Mortgage Industry Updates.

Yes, the Fed cut the rate again on Oct 31.

Here is the brief summary for this industry:

1)The rate cut will eventually lower for the short
term ARM rates, especially 3/1ARM and 5/1ARM.
But how lower those ARM rates can go depends on
the lender\'s financial performance and overall
economy.

2)Conforming Loan Limit:
The overall conforming loan limit will not go
lower(will be announced later Nov or Beginning Dec).
Though California Congressman and Governmenor
proposed to the Congress for 625k limit, it\'s
unlikely to be approved by Fed and Bush
Administration in the near future.

3)Sated Income Loans:
It\'s very hard to get approved unless you have
very strong assets and/or lower LTV(loan to
value ratio).

4)2nd Loans Market:
It\'s hard to get loans approved with lower
than 10% down payment(especially for Jumbo Loans).
And with National City Equity closed the door
(merged with first loan wholesale),
Bank of America exit the whole market and Citi
HELOC exit the purchase 2nd, the borrowers have
limited options for 2nd Loans now.

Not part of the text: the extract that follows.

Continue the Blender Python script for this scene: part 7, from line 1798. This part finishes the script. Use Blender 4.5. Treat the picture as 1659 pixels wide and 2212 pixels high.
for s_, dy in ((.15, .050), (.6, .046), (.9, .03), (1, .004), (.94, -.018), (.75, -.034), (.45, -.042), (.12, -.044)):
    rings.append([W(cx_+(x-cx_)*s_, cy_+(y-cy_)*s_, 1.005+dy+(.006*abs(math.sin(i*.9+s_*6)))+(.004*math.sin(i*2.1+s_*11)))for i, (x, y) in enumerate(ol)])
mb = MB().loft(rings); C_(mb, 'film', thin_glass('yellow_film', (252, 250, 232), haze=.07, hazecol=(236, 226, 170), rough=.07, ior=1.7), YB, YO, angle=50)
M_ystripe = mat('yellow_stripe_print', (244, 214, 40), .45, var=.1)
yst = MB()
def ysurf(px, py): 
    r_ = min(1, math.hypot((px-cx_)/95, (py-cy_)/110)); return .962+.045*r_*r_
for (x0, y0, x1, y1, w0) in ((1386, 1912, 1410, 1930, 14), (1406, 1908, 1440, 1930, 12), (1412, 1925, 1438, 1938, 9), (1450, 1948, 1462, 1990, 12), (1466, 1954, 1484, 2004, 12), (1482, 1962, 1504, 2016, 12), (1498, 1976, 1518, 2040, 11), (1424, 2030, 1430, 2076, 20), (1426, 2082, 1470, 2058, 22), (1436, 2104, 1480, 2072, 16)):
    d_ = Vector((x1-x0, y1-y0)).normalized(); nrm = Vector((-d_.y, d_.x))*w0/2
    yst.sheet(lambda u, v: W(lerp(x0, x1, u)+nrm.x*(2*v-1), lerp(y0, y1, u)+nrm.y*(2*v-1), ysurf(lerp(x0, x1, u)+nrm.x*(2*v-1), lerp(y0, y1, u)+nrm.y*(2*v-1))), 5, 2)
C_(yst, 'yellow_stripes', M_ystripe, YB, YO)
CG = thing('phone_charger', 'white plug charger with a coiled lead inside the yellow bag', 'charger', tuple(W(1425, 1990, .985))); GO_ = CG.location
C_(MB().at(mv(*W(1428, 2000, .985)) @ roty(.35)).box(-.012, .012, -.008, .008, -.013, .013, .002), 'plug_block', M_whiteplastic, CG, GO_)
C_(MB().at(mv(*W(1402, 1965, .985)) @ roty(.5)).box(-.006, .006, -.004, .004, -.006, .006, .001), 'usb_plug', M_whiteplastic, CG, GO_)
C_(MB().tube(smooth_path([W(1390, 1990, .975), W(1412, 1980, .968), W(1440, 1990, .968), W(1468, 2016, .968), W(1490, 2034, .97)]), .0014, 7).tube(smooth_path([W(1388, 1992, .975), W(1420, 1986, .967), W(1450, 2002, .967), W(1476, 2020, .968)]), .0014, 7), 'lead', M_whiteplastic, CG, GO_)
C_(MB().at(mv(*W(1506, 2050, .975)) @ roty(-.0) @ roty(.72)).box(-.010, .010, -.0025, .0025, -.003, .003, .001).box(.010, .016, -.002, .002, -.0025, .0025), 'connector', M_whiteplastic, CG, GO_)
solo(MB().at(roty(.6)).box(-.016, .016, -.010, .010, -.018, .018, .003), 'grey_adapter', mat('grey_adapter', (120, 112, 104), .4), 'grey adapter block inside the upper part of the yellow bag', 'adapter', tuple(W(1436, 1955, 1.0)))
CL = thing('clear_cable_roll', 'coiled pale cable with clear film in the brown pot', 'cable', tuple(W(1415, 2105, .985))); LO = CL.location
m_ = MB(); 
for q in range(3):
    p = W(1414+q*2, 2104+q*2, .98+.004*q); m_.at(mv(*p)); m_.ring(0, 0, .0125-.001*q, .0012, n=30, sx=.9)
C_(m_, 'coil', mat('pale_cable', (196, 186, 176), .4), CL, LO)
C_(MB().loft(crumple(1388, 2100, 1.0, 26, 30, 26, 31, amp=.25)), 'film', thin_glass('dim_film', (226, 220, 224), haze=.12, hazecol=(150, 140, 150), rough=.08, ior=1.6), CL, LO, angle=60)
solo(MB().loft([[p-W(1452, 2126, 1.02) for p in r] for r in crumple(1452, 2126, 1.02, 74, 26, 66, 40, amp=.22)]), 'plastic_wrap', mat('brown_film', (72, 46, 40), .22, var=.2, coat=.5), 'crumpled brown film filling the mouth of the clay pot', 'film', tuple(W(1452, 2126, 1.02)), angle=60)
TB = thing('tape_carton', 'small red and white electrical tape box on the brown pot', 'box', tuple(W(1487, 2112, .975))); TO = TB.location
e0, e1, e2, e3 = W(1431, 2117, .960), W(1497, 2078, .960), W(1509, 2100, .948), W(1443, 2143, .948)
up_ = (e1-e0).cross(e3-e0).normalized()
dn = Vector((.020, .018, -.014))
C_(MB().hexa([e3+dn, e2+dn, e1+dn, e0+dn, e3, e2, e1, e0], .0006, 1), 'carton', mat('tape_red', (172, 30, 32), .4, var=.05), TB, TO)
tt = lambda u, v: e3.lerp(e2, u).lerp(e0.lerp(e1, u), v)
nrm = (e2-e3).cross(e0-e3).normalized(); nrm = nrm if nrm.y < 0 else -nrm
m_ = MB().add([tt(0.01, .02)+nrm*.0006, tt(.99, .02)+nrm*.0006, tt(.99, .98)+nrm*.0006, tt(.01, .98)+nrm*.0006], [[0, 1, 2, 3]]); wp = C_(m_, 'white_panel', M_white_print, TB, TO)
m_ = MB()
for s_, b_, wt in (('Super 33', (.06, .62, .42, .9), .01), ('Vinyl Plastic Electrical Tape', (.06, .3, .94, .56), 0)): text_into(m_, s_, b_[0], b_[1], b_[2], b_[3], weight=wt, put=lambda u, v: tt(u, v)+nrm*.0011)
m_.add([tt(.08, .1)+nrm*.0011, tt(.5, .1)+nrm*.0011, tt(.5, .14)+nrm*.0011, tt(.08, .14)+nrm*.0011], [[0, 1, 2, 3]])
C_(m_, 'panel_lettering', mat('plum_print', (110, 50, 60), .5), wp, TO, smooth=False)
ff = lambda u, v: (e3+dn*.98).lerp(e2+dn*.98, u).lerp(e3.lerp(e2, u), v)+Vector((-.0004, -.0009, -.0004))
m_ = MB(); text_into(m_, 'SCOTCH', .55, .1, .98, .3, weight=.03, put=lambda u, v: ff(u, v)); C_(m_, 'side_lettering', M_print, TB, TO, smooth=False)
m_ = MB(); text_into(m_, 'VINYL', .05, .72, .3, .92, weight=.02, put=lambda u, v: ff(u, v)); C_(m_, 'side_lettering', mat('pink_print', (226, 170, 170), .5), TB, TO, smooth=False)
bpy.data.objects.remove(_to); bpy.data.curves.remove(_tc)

But you can
still get good rates from the Credit Union,
or bank retail channel(like BOA retail).

5)Interest Only Loans:
Starting Feb 2008, all interest only loans will
be qualified as fully-index(the current qualification
rate will be around 7.5%).

6)Lender\'s DTI(Debt to Income Ratio) requirement.
Though you can still find some lender with DTI
of 55%, most lenders require 45% or lower now,
especially if you want to get lower rate.

7)ARM Qualification.
More and more lenders will use fully-indexed
rate(around 7.5%) to qualify the loans with
1yr, 2yr, 3yr fixed programs.

8)If you have 2.5% APR loans, be prepared for
more questions from the new lender at next
refinance. Some lenders will ask
you to explain the purpose of that refinance.